Brief>
In the listing that follows, count each line where the word "else" appears; write nothing but the count.

Collected material>
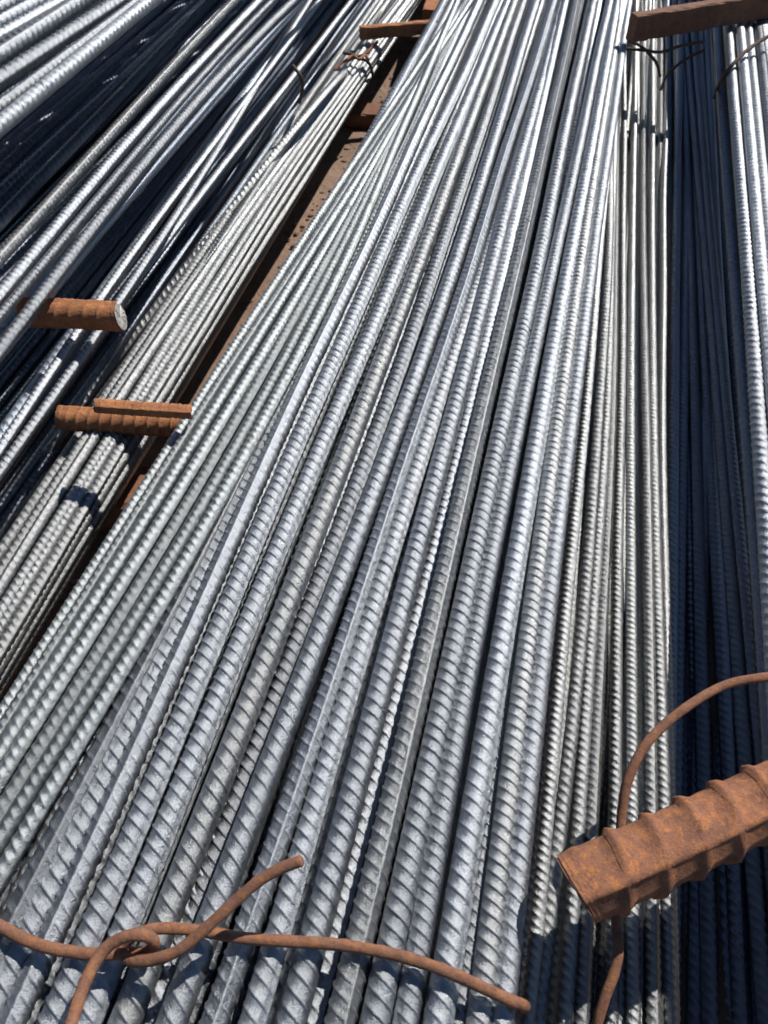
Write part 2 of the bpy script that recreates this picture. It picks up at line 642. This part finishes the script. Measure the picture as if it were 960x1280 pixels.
# (points (x@240, x@640, x@1040), z, diameter, roll degrees, material, look)
rows = (240, 640, 1040)
M = [
    ((489, 305.5, 125), .300, .0180, 90, STEEL, 'with its fin along the crown, thick'),
    ((512, 336, 165), .301, .0190, 12, STEEL, 'thick deeply ribbed'),
    ((536, 370, 206), .299, .0190, 8, STEEL, 'thick deeply ribbed'),
    ((556, 405, 250), .300, .0190, -18, STEEL_DUST, 'thick dusty'),
    ((576, 434, 281), (.298, .294, .286), .0170, 20, STEEL, 'half sunk'),
    ((597, 459, 307), .300, .0185, 160, STEEL, 'thick ribbed'),
    ((617, 486, 350), .300, .0180, 80, STEEL, 'fin-topped'),
    ((630, 509, 388), (.290, .296, .300), .0175, 15, STEEL, 'thick ribbed'),
    ((640, 534, 426), (.301, .301, .300), .0185, 170, STEEL, 'thick ribbed'),
    ((652, 555, 452), (.297, .290, .286), .0160, 35, STEEL, 'narrow sunken'),
    ((667, 575, 481), .301, .0195, 68, STEEL_DUST, 'dark-faced fin-topped'),
    ((690, 605, 522), .300, .0190, 165, STEEL, 'thick bluish ribbed'),
    ((710, 627.5, 552), .299, .0165, 158, STEEL, 'ribbed'),
    ((728, 656.5, 587), .300, .0185, 14, STEEL, 'pitted ribbed'),
    ((736, 668, 608), (.290, .288, .290), .0150, 25, STEEL, 'narrow sunken'),
    ((739, 681, 630), (.300, .300, .299), .0165, 172, STEEL_DUST, 'dusty speckled'),
    ((752, 700, 653), (.299, .299, .298), .0160, 160, STEEL, 'ribbed'),
]
names_M = [
    'thick grey bar with a fin along its crown, passing left of the wire knot',
    'thick deeply ribbed bar running down into the wire knot from the left',
    'thick deeply ribbed bar that the wire knot sits on',
    'dusty thick bar just right of the wire knot, fin on its right side',
    'half-sunk bar surfacing at the top, right of the dusty bar by the knot',
    'thick ribbed bar crossed by the middle of the upturned wire tail',
    'bar with a bright fin on top, carrying the shadow of the wire tail',
    'thick ribbed bar directly under the tip of the wire tail',
    'thick ribbed bar next to the right of the wire tail tip',
    'narrow sunken bar, left of the dark-faced bar with the bright fin',
    'dark-faced bar with a bright pitted fin, right of the wire tail',
    'thick bluish ribbed bar, right of the dark-faced fin-topped bar',
    'ribbed bar touching the right side of the thick bluish one',
    'pitted bar right of the long dark groove, third visible from the wire bend',
    'narrow sunken bar with sharp ribs, left of the pale dusty bar',
    'pale dusty speckled bar near the bend of the wire on the right',
    'last thick bar of the middle stack, beside the bend of the wire',
]
for (xs, z, d, roll, mat, look), lab in zip(M, names_M):
    o = bent_bar('ribbed_bar', list(zip(xs, rows)), z, d * .83, mat, math.radians(roll), rib=.074, pitch_d=.57)
    tag(o, lab, 'steel bar', MID)

# thinner bars at the left edge of the middle stack
G = [
    (((419, 240), (161, 640), (9, 880)), .292, .0120, 5),
    (((429, 240), (173, 640), (23, 880)), (.297, .298, .297), .0125, 60),
    (((438, 240), (188, 640), (39, 880)), (.300, .301, .300), .0135, 150),
    (((447, 240), (209, 640), (60, 880)), (.301, .303, .302), .0140, 10),
    (((455, 240), (229, 640), (82, 880)), (.300, .304, .303), .0138, 20),
    (((462, 240), (247, 640), (103, 880)), (.299, .304, .303), .0140, 158),
    (((470, 240), (267, 640), (128, 880)), (.303, .303, .302), .0140, 12),
]
names_G = [
    'outermost thin bar of the middle stack, along the brown gap',
    'thin finned bar, second in from the brown gap',
    'thin bar with bright bead-like ribs, third in from the brown gap',
    'thin greenish bar, fourth in from the brown gap',
    'thin greenish bar with brown grime between its ribs, fifth in from the gap',
    'thin grimy bar, left neighbour of the bright thin bar beside the thick ones',
    'bright thin bar, rightmost thin one on the left flank of the middle stack',
]
for (pix, z, d, roll), lab in zip(G, names_G):
    o = bent_bar('thin_ribbed_bar', pix, z, d * .77, STEEL_GREEN, math.radians(roll), angs=14, rib=.060)
    tag(o, lab, 'steel bar', 'thin bars on the left flank of the middle stack')
for pix, z, d, roll, mat, lab in [
    (((476, 240), (283, 640), (74, 1040)), (.284, .288, .297), .0175, 80, STEEL, 'thick bar surfacing near the camera, right of the thin left-flank bars'),
    (((483, 240), (296, 640), (100, 1040)), (.286, .291, .297), .0165, 130, STEEL, 'dull thick bar wedged beside the leftmost fin-topped bar'),
]:
    o = bent_bar('ribbed_bar', pix, z, d, mat, math.radians(roll))
    tag(o, lab, 'steel bar', MID)

# thin bars tucked against the right flank of the middle stack
K = [
    ((757, 720.5, 679), (.283, .262, .248), .0122, 30),
    ((762, 739.5, 700), (.272, .254, .244), .0128, 165),
    ((766, 750, 722), (.262, .240, .240), .0124, 15),
    ((770, 760, 740), (.250, .238, .240), .0112, 70),
]
names_K = ['upper thin bar tucked against the right flank of the middle stack',
           'thin bar with bright oblique ribs on the right flank of the middle stack',
           'thin ribbed bar, next to outermost on the middle stack right flank',
           'outermost thin bar of the middle stack, left edge of the black slot']
for (xs, z, d, roll), lab in zip(K, names_K):
    o = bent_bar('thin_ribbed_bar', list(zip(xs, rows)), z, d * .78, STEEL_DUST, math.radians(roll), angs=14)
    tag(o, lab, 'steel bar', 'thin bars on the right flank of the middle stack')

# thin sunlit bars right of the black slot
RT = [
    ((779, 774, 767), (.210, .214, .212), .0112, 15),
    ((791, 788.5, 790), (.204, .212, .211), .0116, 160),
    ((797, 799, 803), (.188, .198, .196), .0105, 100),
    ((804, 808.5, 814), (.196, .210, .210), .0112, 75),
    ((814.5, 819.5, 831), (.188, .206, .204), .0115, 12),
    ((830, 829.5, 837), (.178, .196, .190), .0110, 95),
]
names_R = ['thin bar running along the right side of the black slot',
           'thin bar with slanting ribs passing under the tip of the big rusty peg',
           'sunken thin bar in the sunlit group left of the dark trench',
           'smooth-topped pale thin bar, its fin facing up, near the dark trench',
           'thin ribbed bar, last sunlit one but one before the dark trench',
           'thin bar at the very edge between sunlight and the dark trench']
for (xs, z, d, roll), lab in zip(RT, names_R):
    o = bent_bar('thin_ribbed_bar', list(zip(xs, rows)), z, d * .80, STEEL_DUST, math.radians(roll), angs=14)
    tag(o, lab, 'steel bar', 'thin sunlit bars between the middle stack and the dark trench')


for k in range(6):
    X = .040 + k * .0115
    o = straight_bar('thin_ribbed_bar', Vector((X, 0.1, .160)), Vector((X - .002, 1.3, .164)), .0115, STEEL_DUST)
    tag(o, 'thin bar packed under the right flank of the middle stack', 'steel bar', 'bars packed under the right flank')


def through(name, a, b, za, zb, d, mat, **kw):
    return straight_bar(name, at(a[0], a[1], za), at(b[0], b[1], zb), d, mat, **kw)


# shaded bars in the trench on the right
T = [(846, 240, 838, 640, .158), (838, 240, 846, 640, .135), (858, 240, 852, 640, .148), (850, 240, 862, 640, .14), (860, 240, 871, 640, .150),
     (884, 240, 880, 640, .145), (871, 240, 892, 640, .148), (883, 240, 900, 640, .15), (874, 240, 907, 640, .158), (893, 240, 914, 640, .15),
     (884, 240, 921, 640, .162), (900, 240, 930, 640, .146), (911, 240, 939, 640, .245)]
for i, (x1, y1, x2, y2, z) in enumerate(T):
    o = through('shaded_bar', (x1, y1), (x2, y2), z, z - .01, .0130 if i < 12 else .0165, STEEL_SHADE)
    tag(o, 'dark blue shaded bar in the right trench, %s from the sunlit thin bars' % ORD[i], 'steel bar', 'shaded bars in the right trench')
# brighter bars at the far right
Q = [(924, 240, 952, 640, .297, 'sunlit bar with a bright right edge, first right of the dark trench'),
     (936, 240, 968, 640, .285, 'bluish bar between the bright-edged bar and the two sunlit ones'),
     (945, 240, 984, 640, .303, 'sunlit ribbed bar near the right side of the photo, left of its twin'),
     (957, 240, 1000, 640, .300, 'sunlit ribbed bar at the upper right edge of the photo'),
     (972, 240, 1020, 640, .300, 'bar just entering the photo below the dark beam at upper right')]
for x1, y1, x2, y2, z, lab in Q:
    o = through('ribbed_bar', (x1, y1), (x2, y2), z, z, .0140, STEEL)
    tag(o, lab, 'steel bar', 'sunlit bars on the right stack')
for x1, x2 in ((930, 960), (941, 976), (951, 992), (965, 1010), (985, 1040)):  # extra bars added to keep slivers of sun off the trench
    o = through('ribbed_bar', (x1, 240), (x2, 640), .284, .284, .0140, STEEL)
    tag(o, 'bar added beneath the top bars of the right stack to close its light slits', 'steel bar', 'second layer of the right stack')
for k in range(20):  # extra layer added to stop sunlight coming through the upper bars
    X = .264 + (k % 10) * .0185 - (.006 if k > 9 else 0)
    zq = .300 if k < 10 else .282  # lower row added to close gaps that let sun into the trench
    o = straight_bar('ribbed_bar', Vector((X, 0, zq)), Vector((X + .02, 1.5, zq)), .0165, STEEL)
    tag(o, 'grey bar continuing the right stack beyond the photo edge', 'steel bar', 'bars of the right stack past the photo edge')

# layers below the middle stack's top layer
LOW = 'bars buried under the top layer of the middle stack'
for lay, z in enumerate((.2825, .265, .247)):
    nb = 19 - lay
    for k in range(nb):
        X = -.275 + lay * .006 + k * (.0175 if lay == 0 else .0178)
        o = straight_bar('ribbed_bar', Vector((X + random.gauss(0, .001), 0.2, z - .0005)), Vector((X + random.gauss(0, .002) + .004, 1.4, z - .001)), .0165, STEEL)
        tag(o, 'grey ribbed bar mostly buried beneath the top layer of the middle stack', 'steel bar', LOW)
# floor of the right trench and under the right group
for k in range(17):
    X = .085 + k * .0165
    o = straight_bar('shaded_bar', Vector((X + random.gauss(0, .003), 0.2, .118)), Vector((X + random.gauss(0, .006), 1.4, .118)), .0150, STEEL_SHADE)
    tag(o, 'dark bar deep on the floor of the right trench', 'steel bar', 'bars on the floor of the right trench')
for k in range(5):
    X = .112 + k * .0115
    o = straight_bar('thin_ribbed_bar', Vector((X, 0.4, .193)), Vector((X - .004, 1.3, .165)), .0105, STEEL_DUST)
    tag(o, 'thin bar under the sunlit thin bars beside the dark trench', 'steel bar', 'bars under the thin sunlit group')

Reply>
4